Despite the 3-D printed "paddle fail" of a couple of weeks ago, I had not given up on the idea of 3-D printing something for paddle propulsion. This time around, I made a simple rectangular paddle with a hollow tube along one edge for mounting onto the motor shaft. To test out the concept and see if a pair of paddles would generate sufficient thrust for AMOS, I used a chisel to gouge out some motor mounting holes in the old surfboard, and wired up (this time properly!) the DC motor controller to an Arduino Uno, and wrote a simple program for driving both motors at the same speed. 

It seemed like maybe it was faster than the air propeller version, although to be certain I guess I would need to program both boats for the same GPS course and race them against each other. It still remains to be seen how the paddles would fare in some of the weedy locations that the airboat frequents. This video recorded on the weekend shows the airboat version of AMOS moving through some pretty dense river grass (although the depth transducer and turbidity probe had to be pulled out of the water to minimize drag):

While AMOS was traveling through the river grass, it was also measuring the dissolved oxygen content of the water. From the few tests that I have done in the river near downtown Fredericton and out at Woolastook over the last couple of weeks, it looks like the dissolved oxygen content is dropping.  Here is the latest dissolved oxygen data from downtown Fredericton:

Dissolved oxygen content near downtown Fredericton on Aug. 02, 2020 varied from 5 mg/L (purple) to 9.1 mg/L (red). 

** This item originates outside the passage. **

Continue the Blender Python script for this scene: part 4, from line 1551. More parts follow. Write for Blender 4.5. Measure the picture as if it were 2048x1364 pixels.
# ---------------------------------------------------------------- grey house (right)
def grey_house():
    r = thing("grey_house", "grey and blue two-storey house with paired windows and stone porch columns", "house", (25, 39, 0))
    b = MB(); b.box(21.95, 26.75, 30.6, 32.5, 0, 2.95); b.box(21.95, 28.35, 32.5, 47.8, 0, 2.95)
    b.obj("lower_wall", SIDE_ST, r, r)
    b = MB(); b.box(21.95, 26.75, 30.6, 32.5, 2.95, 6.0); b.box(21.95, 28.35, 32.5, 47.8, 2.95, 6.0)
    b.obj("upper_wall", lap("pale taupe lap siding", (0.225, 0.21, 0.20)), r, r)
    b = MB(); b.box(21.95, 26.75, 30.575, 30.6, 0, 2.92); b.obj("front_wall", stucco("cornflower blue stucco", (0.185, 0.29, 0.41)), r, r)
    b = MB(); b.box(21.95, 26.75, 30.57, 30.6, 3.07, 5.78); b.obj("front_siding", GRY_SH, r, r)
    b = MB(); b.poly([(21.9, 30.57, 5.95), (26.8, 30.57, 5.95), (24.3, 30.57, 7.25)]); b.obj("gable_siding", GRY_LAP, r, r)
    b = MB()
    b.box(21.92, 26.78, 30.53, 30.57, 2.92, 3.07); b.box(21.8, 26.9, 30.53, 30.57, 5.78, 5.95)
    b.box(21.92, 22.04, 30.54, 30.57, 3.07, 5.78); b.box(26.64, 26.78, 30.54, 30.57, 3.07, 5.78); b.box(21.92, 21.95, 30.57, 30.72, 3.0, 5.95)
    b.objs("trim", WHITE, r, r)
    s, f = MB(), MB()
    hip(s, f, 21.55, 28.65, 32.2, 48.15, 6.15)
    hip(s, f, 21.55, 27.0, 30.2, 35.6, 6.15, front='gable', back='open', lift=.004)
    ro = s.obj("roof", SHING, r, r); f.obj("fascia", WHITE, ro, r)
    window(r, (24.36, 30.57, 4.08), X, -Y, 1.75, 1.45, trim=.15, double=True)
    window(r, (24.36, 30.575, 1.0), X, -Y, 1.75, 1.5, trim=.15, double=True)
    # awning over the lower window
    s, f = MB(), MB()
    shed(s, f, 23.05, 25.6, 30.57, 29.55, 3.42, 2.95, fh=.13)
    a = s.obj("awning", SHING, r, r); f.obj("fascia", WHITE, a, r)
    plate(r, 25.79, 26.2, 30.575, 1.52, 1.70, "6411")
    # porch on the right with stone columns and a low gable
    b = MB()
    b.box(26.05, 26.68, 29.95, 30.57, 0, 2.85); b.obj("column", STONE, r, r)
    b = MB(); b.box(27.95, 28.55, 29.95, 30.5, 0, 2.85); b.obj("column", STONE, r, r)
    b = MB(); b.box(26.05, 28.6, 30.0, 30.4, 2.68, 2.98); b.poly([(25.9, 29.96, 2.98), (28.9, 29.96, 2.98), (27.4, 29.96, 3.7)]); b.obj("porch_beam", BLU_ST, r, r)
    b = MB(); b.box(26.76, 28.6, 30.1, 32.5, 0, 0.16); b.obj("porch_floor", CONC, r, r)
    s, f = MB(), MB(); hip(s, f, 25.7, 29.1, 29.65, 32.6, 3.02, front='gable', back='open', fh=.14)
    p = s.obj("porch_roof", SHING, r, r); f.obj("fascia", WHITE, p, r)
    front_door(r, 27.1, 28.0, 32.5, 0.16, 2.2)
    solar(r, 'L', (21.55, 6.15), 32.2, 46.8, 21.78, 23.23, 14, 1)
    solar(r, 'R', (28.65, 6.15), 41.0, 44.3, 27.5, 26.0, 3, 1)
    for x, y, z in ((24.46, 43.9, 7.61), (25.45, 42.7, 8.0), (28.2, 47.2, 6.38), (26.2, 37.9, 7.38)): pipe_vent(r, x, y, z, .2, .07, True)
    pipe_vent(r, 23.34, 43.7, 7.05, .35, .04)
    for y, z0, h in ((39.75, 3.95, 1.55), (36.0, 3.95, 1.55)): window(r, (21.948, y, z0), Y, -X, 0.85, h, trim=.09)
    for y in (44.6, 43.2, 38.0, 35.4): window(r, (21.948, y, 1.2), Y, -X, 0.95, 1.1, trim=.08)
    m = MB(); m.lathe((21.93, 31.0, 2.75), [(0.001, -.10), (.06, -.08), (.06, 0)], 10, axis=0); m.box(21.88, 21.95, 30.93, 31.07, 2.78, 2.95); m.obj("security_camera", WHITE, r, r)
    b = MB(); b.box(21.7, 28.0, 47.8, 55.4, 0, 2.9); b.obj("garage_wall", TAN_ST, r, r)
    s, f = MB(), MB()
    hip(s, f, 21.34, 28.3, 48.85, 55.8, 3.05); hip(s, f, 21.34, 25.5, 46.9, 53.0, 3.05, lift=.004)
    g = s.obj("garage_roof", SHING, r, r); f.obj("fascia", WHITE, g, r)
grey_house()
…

Unfortunately our humid weather over the last few weeks coupled with repeated testing has dissolved the construction adhesive that was bonding the foam pontoons to the aluminum plates. To remedy this, I spent about $13 for a tiny package of two-part "marine" epoxy. It is supposed to offer a bonding strength of 4000 psi, and be waterproof. So we shall see. I re-bonded the delaminated sections a few days ago, and it seems to be holding quite strongly so far!